During the Q&A after the screening, Leite spoke about initially having a different ending, but that she settled upon the most law-abiding conclusion for Noelle because “that’s just a more realistic ending of what would happen in life…and also a more impactful version of the story.” Leite expresses Noelle’s fate as the ideal of what the fate would be for the many men who’ve gotten away with what she’s punishing them for, but accepting a “realistic” ending in this case deviates wildly from every other impulse the film is working under—to the extent that accepting such an ending causes just that: the film to, simply, end.

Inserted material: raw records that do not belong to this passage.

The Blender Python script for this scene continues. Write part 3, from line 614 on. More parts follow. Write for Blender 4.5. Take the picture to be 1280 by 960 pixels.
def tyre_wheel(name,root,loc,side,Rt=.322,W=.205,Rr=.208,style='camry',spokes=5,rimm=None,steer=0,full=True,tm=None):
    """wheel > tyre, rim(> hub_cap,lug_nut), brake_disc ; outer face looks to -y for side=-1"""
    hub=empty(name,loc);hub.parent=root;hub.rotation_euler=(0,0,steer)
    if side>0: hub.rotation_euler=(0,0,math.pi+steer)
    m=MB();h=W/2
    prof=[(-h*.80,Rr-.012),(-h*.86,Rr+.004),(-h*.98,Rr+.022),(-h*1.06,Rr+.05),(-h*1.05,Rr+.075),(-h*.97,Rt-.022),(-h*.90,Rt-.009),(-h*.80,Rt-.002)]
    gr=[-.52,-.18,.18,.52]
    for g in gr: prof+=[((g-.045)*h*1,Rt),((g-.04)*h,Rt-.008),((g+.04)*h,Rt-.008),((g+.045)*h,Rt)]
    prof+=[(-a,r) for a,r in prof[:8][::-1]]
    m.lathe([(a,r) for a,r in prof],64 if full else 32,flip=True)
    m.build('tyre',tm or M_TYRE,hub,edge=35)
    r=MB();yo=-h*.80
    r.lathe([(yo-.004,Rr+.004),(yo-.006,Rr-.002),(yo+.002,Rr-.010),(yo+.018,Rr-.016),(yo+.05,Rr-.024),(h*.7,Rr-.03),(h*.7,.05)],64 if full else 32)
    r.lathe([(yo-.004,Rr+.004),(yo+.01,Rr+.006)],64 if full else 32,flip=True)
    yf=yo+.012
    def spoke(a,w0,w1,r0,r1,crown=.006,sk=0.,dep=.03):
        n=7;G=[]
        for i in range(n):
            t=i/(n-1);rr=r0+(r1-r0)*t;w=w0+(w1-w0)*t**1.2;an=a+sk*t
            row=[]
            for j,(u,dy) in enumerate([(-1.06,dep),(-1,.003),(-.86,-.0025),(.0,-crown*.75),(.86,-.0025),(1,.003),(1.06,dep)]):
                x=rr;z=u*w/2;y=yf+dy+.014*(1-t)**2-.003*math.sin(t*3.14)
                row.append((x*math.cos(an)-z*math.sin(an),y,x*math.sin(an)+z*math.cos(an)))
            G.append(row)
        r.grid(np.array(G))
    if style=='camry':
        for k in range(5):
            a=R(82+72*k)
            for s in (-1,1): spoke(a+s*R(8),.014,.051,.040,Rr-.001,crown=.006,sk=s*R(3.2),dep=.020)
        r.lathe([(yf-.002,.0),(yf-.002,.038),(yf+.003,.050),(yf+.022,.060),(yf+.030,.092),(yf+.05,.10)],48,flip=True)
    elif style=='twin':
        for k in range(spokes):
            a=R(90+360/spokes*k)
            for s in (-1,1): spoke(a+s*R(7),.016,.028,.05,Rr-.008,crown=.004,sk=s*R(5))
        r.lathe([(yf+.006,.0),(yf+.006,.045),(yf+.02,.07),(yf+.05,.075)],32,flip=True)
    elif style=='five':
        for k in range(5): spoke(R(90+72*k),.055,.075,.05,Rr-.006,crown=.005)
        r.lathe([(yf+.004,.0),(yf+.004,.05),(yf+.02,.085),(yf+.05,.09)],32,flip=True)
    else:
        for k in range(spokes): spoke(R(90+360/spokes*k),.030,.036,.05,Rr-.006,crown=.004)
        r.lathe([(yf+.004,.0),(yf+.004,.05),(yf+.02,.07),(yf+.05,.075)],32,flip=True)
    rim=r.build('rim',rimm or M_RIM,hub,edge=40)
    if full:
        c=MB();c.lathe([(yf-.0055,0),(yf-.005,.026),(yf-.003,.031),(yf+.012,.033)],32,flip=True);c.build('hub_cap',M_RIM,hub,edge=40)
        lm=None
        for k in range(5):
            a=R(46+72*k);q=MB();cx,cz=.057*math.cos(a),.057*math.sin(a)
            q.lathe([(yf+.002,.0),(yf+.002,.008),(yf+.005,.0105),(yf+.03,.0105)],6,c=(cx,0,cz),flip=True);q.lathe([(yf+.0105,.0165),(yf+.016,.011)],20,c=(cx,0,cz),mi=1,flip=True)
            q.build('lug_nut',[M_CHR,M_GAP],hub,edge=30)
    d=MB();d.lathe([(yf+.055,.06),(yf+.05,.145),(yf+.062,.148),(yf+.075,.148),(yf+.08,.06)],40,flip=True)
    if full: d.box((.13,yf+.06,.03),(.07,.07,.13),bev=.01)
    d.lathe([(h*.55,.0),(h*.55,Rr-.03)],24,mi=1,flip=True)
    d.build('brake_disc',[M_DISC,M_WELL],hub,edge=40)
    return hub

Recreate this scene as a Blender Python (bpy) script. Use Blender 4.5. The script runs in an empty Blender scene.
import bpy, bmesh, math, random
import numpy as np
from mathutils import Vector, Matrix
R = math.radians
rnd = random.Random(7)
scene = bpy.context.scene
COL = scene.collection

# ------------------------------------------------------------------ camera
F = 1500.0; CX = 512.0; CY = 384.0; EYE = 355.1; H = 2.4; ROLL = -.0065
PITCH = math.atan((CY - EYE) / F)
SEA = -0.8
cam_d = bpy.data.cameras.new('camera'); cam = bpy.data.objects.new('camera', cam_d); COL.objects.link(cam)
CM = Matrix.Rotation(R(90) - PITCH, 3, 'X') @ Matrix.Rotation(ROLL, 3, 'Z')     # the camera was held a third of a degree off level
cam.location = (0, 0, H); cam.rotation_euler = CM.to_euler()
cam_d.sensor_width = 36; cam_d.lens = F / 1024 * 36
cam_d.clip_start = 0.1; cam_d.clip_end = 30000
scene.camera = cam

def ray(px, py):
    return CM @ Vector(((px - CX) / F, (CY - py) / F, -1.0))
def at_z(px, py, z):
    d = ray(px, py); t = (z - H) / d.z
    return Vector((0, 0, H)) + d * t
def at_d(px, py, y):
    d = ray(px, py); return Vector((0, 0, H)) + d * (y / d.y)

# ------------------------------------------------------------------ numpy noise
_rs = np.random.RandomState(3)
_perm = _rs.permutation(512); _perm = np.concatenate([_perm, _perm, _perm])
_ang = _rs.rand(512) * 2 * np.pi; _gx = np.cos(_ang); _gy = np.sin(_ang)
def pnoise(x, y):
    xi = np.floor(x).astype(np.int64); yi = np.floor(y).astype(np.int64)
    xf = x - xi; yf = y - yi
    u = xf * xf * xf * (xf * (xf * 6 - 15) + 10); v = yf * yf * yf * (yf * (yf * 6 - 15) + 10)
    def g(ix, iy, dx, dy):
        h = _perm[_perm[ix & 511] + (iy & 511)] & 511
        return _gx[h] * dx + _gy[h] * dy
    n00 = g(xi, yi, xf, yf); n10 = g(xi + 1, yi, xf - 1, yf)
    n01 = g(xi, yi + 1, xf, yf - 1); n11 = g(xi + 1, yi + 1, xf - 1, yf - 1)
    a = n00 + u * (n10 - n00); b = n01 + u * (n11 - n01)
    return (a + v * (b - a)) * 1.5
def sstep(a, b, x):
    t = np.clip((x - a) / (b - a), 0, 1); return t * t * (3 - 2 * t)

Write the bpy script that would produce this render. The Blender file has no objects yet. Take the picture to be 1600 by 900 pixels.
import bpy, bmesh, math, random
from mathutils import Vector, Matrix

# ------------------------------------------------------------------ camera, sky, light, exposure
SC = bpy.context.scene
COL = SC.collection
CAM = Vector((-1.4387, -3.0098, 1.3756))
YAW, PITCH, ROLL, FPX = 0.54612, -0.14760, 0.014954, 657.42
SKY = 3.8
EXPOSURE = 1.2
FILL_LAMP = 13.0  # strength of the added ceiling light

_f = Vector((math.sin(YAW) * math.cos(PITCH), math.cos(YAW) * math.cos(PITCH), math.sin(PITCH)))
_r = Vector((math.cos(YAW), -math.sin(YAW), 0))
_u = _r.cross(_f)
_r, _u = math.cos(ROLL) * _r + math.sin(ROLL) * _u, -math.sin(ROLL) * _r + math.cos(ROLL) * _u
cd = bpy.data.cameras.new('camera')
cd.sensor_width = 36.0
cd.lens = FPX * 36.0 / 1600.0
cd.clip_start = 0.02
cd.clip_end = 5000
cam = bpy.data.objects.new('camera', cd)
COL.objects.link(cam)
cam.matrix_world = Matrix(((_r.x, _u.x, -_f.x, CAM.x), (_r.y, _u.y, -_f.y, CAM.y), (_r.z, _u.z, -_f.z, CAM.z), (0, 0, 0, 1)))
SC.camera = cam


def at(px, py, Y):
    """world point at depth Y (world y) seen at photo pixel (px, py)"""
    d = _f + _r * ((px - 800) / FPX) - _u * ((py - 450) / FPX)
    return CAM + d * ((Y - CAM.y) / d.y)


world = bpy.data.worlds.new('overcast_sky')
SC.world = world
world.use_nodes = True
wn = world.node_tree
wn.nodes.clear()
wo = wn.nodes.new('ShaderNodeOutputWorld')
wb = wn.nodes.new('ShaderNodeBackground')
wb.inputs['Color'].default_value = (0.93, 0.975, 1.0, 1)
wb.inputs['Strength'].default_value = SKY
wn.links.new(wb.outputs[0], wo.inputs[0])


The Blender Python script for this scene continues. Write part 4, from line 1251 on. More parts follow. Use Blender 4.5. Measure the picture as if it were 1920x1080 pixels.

Director William Oldroyd has much less trouble than Leite in keeping his tone straight throughout Lady Macbeth, a bleak thriller (which premiered at Sundance in January) that only gets bleaker and more suffocating the more freedom it affords its main character. Katherine (Florence Pugh) is a young woman sold into marriage in 19th century rural England, and though her much older husband has no interest in spending time with her, let alone acknowledging her, she’s kept practically in amber, her time spent falling asleep on the couch while staring at the wall or holding long, pregnant silences while her servant (Naomi Ackie) sees to the various exigencies of keeping Katherine alive: dressing, cleaning, feeding, waking. Not until her husband goes away on business—of some short, because its beyond her lot as a woman to know any details—does she begin to enjoy her days, eventually starting up a clandestine relationship with a thick-necked stable boy (Cosmo Jarvis) her age. Unwilling to give up her new way of life and newer love, she pretty much puts aside all else to keep what she wants.